**The problem:** Reproduce the listing below without changes, except that pictures are left out.

**Data section:**
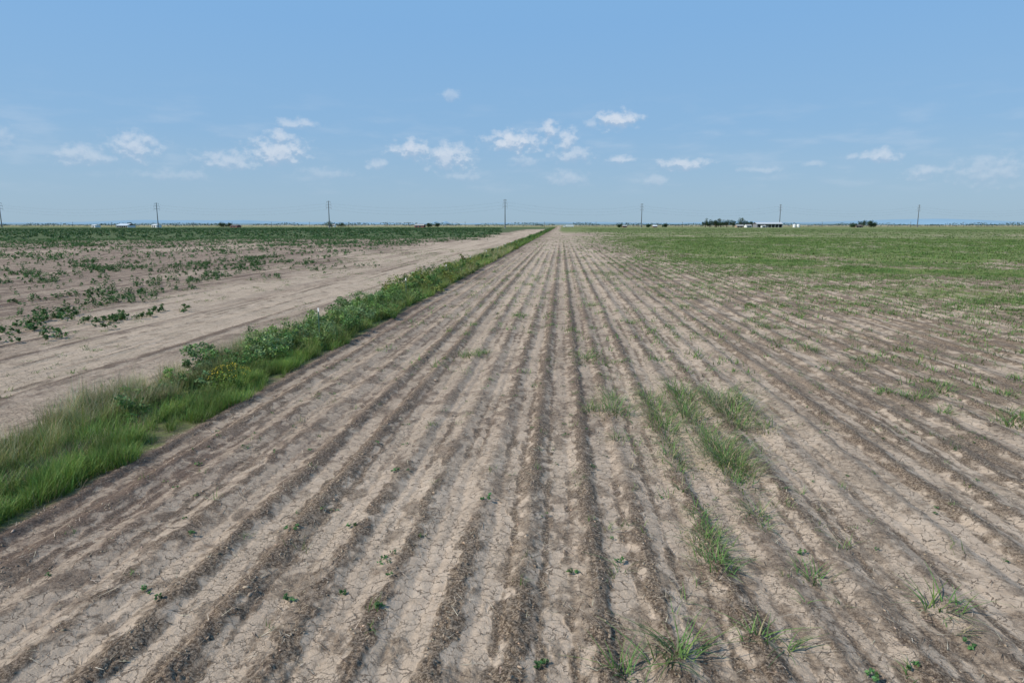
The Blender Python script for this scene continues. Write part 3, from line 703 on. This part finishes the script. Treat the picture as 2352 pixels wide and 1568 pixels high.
def cloudfield(dz, haze=False):
    elz = M('ADD', el, dz)
    cb = N("ShaderNodeCombineXYZ"); L(az, cb.inputs[0]); L(elz, cb.inputs[1])
    st = N("ShaderNodeVectorMath"); st.operation = 'MULTIPLY'; st.inputs[1].default_value = (1, 1.25, 1); L(cb.outputs[0], st.inputs[0])
    nz = N("ShaderNodeTexNoise"); nz.inputs["Scale"].default_value = .7; nz.inputs["Detail"].default_value = 4; nz.inputs["Roughness"].default_value = .6
    L(st.outputs[0], nz.inputs["Vector"])
    n2 = N("ShaderNodeTexNoise"); n2.inputs["Scale"].default_value = 1.2; n2.inputs["Detail"].default_value = 6; n2.inputs["Roughness"].default_value = .56; L(st.outputs[0], n2.inputs["Vector"])
    dv = N("ShaderNodeVectorMath"); dv.operation = 'MULTIPLY_ADD'; dv.inputs[1].default_value = (1.3, .8, 0); dv.inputs[2].default_value = (-.65, -.4, 0); L(nz.outputs["Color"], dv.inputs[0])
    pd = N("ShaderNodeVectorMath"); pd.operation = 'ADD'; L(cb.outputs[0], pd.inputs[0]); L(dv.outputs[0], pd.inputs[1])
    nn = M('MULTIPLY', M('SUBTRACT', n2.outputs["Fac"], .5), 2.0)
    acc = None
    if haze:
        hz = N("ShaderNodeVectorMath"); hz.operation = 'MULTIPLY'; hz.inputs[1].default_value = (.22, .9, 1); L(cb.outputs[0], hz.inputs[0])
        n3 = N("ShaderNodeTexNoise"); n3.inputs["Scale"].default_value = 1; n3.inputs["Detail"].default_value = 5; L(hz.outputs[0], n3.inputs["Vector"])
        acc = M('MULTIPLY', M('MULTIPLY', MR(n3.outputs["Fac"], .45, .75, 0, .20), MR(el, 1.7, 3.2)), MR(el, 6, 11.5, 1, 0))
    for (a0, e0, rx, ry, stg) in clouds:
        q = N("ShaderNodeVectorMath"); q.operation = 'MULTIPLY_ADD'; q.inputs[1].default_value = (1 / rx, 1 / ry, 0); q.inputs[2].default_value = (-a0 / rx, -e0 / ry, 0); L(pd.outputs[0], q.inputs[0])
        ln = N("ShaderNodeVectorMath"); ln.operation = 'LENGTH'; L(q.outputs[0], ln.inputs[0])
        v = M('ADD', M('SUBTRACT', 1.0, ln.outputs["Value"]), nn)
        al = MR(v, -.2, .95, 0, stg)
        acc = al if acc is None else M('MAXIMUM', acc, al)
    return acc
a1 = cloudfield(0.0, True); a2 = cloudfield(.32)
sh = M('SUBTRACT', a1, M('MULTIPLY', a2, .9))
shade = MR(sh, -.22, .25)
cc = N("ShaderNodeMix"); cc.data_type = 'RGBA'; cc.inputs[6].default_value = (4.1, 5.2, 6.8, 1); cc.inputs[7].default_value = (6.9, 7.5, 8.4, 1); L(shade, cc.inputs[0])
fin = N("ShaderNodeMix"); fin.data_type = 'RGBA'; L(M('MULTIPLY', a1, .85), fin.inputs[0]); L(skycol(), fin.inputs[6]); L(cc.outputs[2], fin.inputs[7])
bg2 = N("ShaderNodeBackground"); bg2.inputs[1].default_value = .1; L(fin.outputs[2], bg2.inputs[0])
# the cloud belt only exists low over the northern horizon
belt = M('MULTIPLY', M('MULTIPLY', M('GREATER_THAN', sp.outputs[2], .03), M('LESS_THAN', sp.outputs[2], .22)), M('GREATER_THAN', sp.outputs[1], .6))
mxs = N("ShaderNodeMixShader"); L(belt, mxs.inputs[0]); L(bg.outputs[0], mxs.inputs[1]); L(bg2.outputs[0], mxs.inputs[2])
L(mxs.outputs[0], nt.nodes["World Output"].inputs[0])

# ------------------------------------------------------------------ camera
cam = bpy.data.cameras.new("camera"); co = bpy.data.objects.new("camera", cam); sc.collection.objects.link(co); sc.camera = co
cam.sensor_width = 36; cam.lens = 24; cam.clip_start = .1; cam.clip_end = 60000
co.location = (0, 0, CAM_H); co.rotation_euler = (math.radians(90 - 9.72), 0, math.radians(4.1))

**Complete output:**
The Blender Python script for this scene continues. Write part 3, from line 703 on. This part finishes the script. Treat the picture as 2352 pixels wide and 1568 pixels high.
def cloudfield(dz, haze=False):
    elz = M('ADD', el, dz)
    cb = N("ShaderNodeCombineXYZ"); L(az, cb.inputs[0]); L(elz, cb.inputs[1])
    st = N("ShaderNodeVectorMath"); st.operation = 'MULTIPLY'; st.inputs[1].default_value = (1, 1.25, 1); L(cb.outputs[0], st.inputs[0])
    nz = N("ShaderNodeTexNoise"); nz.inputs["Scale"].default_value = .7; nz.inputs["Detail"].default_value = 4; nz.inputs["Roughness"].default_value = .6
    L(st.outputs[0], nz.inputs["Vector"])
    n2 = N("ShaderNodeTexNoise"); n2.inputs["Scale"].default_value = 1.2; n2.inputs["Detail"].default_value = 6; n2.inputs["Roughness"].default_value = .56; L(st.outputs[0], n2.inputs["Vector"])
    dv = N("ShaderNodeVectorMath"); dv.operation = 'MULTIPLY_ADD'; dv.inputs[1].default_value = (1.3, .8, 0); dv.inputs[2].default_value = (-.65, -.4, 0); L(nz.outputs["Color"], dv.inputs[0])
    pd = N("ShaderNodeVectorMath"); pd.operation = 'ADD'; L(cb.outputs[0], pd.inputs[0]); L(dv.outputs[0], pd.inputs[1])
    nn = M('MULTIPLY', M('SUBTRACT', n2.outputs["Fac"], .5), 2.0)
    acc = None
    if haze:
        hz = N("ShaderNodeVectorMath"); hz.operation = 'MULTIPLY'; hz.inputs[1].default_value = (.22, .9, 1); L(cb.outputs[0], hz.inputs[0])
        n3 = N("ShaderNodeTexNoise"); n3.inputs["Scale"].default_value = 1; n3.inputs["Detail"].default_value = 5; L(hz.outputs[0], n3.inputs["Vector"])
        acc = M('MULTIPLY', M('MULTIPLY', MR(n3.outputs["Fac"], .45, .75, 0, .20), MR(el, 1.7, 3.2)), MR(el, 6, 11.5, 1, 0))
    for (a0, e0, rx, ry, stg) in clouds:
        q = N("ShaderNodeVectorMath"); q.operation = 'MULTIPLY_ADD'; q.inputs[1].default_value = (1 / rx, 1 / ry, 0); q.inputs[2].default_value = (-a0 / rx, -e0 / ry, 0); L(pd.outputs[0], q.inputs[0])
        ln = N("ShaderNodeVectorMath"); ln.operation = 'LENGTH'; L(q.outputs[0], ln.inputs[0])
        v = M('ADD', M('SUBTRACT', 1.0, ln.outputs["Value"]), nn)
        al = MR(v, -.2, .95, 0, stg)
        acc = al if acc is None else M('MAXIMUM', acc, al)
    return acc
a1 = cloudfield(0.0, True); a2 = cloudfield(.32)
sh = M('SUBTRACT', a1, M('MULTIPLY', a2, .9))
shade = MR(sh, -.22, .25)
cc = N("ShaderNodeMix"); cc.data_type = 'RGBA'; cc.inputs[6].default_value = (4.1, 5.2, 6.8, 1); cc.inputs[7].default_value = (6.9, 7.5, 8.4, 1); L(shade, cc.inputs[0])
fin = N("ShaderNodeMix"); fin.data_type = 'RGBA'; L(M('MULTIPLY', a1, .85), fin.inputs[0]); L(skycol(), fin.inputs[6]); L(cc.outputs[2], fin.inputs[7])
bg2 = N("ShaderNodeBackground"); bg2.inputs[1].default_value = .1; L(fin.outputs[2], bg2.inputs[0])
# the cloud belt only exists low over the northern horizon
belt = M('MULTIPLY', M('MULTIPLY', M('GREATER_THAN', sp.outputs[2], .03), M('LESS_THAN', sp.outputs[2], .22)), M('GREATER_THAN', sp.outputs[1], .6))
mxs = N("ShaderNodeMixShader"); L(belt, mxs.inputs[0]); L(bg.outputs[0], mxs.inputs[1]); L(bg2.outputs[0], mxs.inputs[2])
L(mxs.outputs[0], nt.nodes["World Output"].inputs[0])

# ------------------------------------------------------------------ camera
cam = bpy.data.cameras.new("camera"); co = bpy.data.objects.new("camera", cam); sc.collection.objects.link(co); sc.camera = co
cam.sensor_width = 36; cam.lens = 24; cam.clip_start = .1; cam.clip_end = 60000
co.location = (0, 0, CAM_H); co.rotation_euler = (math.radians(90 - 9.72), 0, math.radians(4.1))